-------- Information shown --------
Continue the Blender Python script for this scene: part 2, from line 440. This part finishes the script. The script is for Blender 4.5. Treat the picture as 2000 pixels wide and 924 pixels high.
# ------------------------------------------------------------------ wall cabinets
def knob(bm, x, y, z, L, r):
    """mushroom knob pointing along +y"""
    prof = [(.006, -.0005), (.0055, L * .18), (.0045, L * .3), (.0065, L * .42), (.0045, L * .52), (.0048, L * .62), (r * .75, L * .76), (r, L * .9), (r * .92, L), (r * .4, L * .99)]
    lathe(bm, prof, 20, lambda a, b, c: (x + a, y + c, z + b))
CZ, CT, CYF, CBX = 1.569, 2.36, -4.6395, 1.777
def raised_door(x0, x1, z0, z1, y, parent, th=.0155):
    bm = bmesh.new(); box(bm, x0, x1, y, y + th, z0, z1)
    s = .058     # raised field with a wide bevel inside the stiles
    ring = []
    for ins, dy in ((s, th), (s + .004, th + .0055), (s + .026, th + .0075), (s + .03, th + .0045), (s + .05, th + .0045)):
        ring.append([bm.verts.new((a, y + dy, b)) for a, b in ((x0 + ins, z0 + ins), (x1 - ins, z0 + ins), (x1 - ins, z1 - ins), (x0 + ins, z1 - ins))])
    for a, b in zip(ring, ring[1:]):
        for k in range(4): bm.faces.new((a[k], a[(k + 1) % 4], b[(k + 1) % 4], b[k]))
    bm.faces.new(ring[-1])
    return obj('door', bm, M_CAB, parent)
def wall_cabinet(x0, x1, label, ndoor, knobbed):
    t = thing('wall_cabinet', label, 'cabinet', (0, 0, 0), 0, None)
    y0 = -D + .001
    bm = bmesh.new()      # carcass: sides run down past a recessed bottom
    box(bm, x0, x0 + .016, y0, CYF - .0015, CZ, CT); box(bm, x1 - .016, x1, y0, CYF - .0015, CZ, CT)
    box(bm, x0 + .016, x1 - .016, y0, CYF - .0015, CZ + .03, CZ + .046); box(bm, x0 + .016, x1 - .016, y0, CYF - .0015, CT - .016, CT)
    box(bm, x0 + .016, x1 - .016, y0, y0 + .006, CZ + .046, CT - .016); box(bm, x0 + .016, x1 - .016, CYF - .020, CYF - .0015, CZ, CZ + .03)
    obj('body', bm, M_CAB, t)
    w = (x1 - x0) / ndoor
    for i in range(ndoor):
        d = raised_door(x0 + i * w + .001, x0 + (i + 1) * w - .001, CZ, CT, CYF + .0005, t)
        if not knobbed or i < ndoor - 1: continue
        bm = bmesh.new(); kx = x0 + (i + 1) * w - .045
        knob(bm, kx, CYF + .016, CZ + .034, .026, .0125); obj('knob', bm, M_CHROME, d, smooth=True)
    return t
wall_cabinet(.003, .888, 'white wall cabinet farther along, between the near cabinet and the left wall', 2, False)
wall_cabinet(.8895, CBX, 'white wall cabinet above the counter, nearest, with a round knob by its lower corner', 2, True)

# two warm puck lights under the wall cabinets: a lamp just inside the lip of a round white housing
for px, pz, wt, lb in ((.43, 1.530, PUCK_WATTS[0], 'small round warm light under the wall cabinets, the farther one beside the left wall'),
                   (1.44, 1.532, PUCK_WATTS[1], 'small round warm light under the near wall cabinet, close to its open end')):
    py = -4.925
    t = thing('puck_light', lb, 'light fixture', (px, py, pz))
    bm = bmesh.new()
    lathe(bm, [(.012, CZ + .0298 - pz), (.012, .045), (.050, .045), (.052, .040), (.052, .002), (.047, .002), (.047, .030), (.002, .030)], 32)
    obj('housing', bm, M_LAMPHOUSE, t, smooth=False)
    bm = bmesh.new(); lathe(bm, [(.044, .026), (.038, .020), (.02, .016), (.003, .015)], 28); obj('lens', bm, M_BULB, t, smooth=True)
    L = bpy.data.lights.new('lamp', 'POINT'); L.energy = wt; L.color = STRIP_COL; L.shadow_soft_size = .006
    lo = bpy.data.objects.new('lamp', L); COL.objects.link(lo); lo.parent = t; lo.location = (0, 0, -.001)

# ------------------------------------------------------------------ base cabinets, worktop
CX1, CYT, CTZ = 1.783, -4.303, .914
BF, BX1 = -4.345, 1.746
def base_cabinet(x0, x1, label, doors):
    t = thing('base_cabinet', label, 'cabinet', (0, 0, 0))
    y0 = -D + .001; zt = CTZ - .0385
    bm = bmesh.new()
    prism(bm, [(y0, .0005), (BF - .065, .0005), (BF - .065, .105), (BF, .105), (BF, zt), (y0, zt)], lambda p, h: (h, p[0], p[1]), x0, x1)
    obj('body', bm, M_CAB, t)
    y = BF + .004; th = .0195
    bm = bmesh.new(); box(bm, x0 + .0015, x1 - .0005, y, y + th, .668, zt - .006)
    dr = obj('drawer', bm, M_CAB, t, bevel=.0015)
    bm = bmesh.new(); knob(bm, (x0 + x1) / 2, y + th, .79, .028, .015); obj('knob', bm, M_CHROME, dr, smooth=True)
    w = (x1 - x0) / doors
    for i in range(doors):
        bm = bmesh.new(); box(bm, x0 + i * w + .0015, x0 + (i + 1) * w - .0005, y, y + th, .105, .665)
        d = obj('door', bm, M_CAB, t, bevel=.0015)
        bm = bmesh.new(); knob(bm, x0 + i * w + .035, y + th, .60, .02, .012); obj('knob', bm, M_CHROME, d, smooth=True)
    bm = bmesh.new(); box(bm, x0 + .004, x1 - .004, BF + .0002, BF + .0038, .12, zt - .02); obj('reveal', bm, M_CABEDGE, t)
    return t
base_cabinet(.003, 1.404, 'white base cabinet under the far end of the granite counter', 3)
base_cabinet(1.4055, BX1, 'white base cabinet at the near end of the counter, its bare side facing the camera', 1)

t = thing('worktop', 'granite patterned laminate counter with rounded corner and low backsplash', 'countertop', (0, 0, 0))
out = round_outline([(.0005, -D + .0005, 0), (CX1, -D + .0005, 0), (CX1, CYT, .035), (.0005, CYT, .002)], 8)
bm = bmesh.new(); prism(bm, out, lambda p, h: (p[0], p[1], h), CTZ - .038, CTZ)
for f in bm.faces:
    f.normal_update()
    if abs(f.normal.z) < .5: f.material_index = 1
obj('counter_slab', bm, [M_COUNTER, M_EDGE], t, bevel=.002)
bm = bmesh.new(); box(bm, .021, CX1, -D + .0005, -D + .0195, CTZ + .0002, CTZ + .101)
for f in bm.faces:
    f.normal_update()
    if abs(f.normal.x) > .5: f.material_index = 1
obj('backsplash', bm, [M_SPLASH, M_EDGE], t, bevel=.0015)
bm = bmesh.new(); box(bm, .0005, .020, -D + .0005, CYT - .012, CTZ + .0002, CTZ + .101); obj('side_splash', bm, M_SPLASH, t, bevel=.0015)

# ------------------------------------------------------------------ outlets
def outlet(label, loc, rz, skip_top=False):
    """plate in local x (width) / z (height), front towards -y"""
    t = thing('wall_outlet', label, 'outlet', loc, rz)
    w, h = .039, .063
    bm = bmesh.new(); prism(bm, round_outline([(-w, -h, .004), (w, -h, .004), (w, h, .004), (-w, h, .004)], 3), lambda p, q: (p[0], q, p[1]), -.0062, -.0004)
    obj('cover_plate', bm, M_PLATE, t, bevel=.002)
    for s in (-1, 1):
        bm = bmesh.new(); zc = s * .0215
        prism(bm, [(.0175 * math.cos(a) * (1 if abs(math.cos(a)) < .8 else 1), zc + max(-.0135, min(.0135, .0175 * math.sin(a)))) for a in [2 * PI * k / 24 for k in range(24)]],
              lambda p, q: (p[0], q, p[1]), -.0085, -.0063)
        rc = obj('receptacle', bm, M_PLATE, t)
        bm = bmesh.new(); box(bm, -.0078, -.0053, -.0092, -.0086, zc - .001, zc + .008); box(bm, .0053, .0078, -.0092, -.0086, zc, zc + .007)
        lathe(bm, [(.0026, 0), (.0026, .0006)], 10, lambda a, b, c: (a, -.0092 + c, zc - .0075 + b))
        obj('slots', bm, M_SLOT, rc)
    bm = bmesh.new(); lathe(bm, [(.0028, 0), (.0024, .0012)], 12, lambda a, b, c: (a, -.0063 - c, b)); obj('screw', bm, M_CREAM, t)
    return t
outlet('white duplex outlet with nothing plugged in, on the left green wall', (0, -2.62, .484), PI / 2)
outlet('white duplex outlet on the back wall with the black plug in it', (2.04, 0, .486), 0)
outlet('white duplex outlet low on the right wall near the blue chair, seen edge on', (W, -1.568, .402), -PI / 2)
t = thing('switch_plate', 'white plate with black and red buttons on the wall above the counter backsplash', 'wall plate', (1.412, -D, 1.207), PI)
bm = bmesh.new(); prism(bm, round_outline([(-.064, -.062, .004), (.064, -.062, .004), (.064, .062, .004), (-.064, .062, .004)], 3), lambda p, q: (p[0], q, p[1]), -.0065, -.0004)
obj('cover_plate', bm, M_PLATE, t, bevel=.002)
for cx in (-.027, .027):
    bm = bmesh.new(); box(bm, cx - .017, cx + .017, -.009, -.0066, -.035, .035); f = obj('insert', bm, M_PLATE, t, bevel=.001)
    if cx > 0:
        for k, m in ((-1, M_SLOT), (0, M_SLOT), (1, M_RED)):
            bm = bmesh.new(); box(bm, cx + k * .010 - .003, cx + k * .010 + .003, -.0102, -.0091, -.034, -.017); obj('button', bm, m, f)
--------
* **What the task requires**:
Copy every line of the listing where the word "wide" appears.

* **Response**:
Continue the Blender Python script for this scene: part 2, from line 440. This part finishes the script. The script is for Blender 4.5. Treat the picture as 2000 pixels wide and 924 pixels high.
    s = .058     # raised field with a wide bevel inside the stiles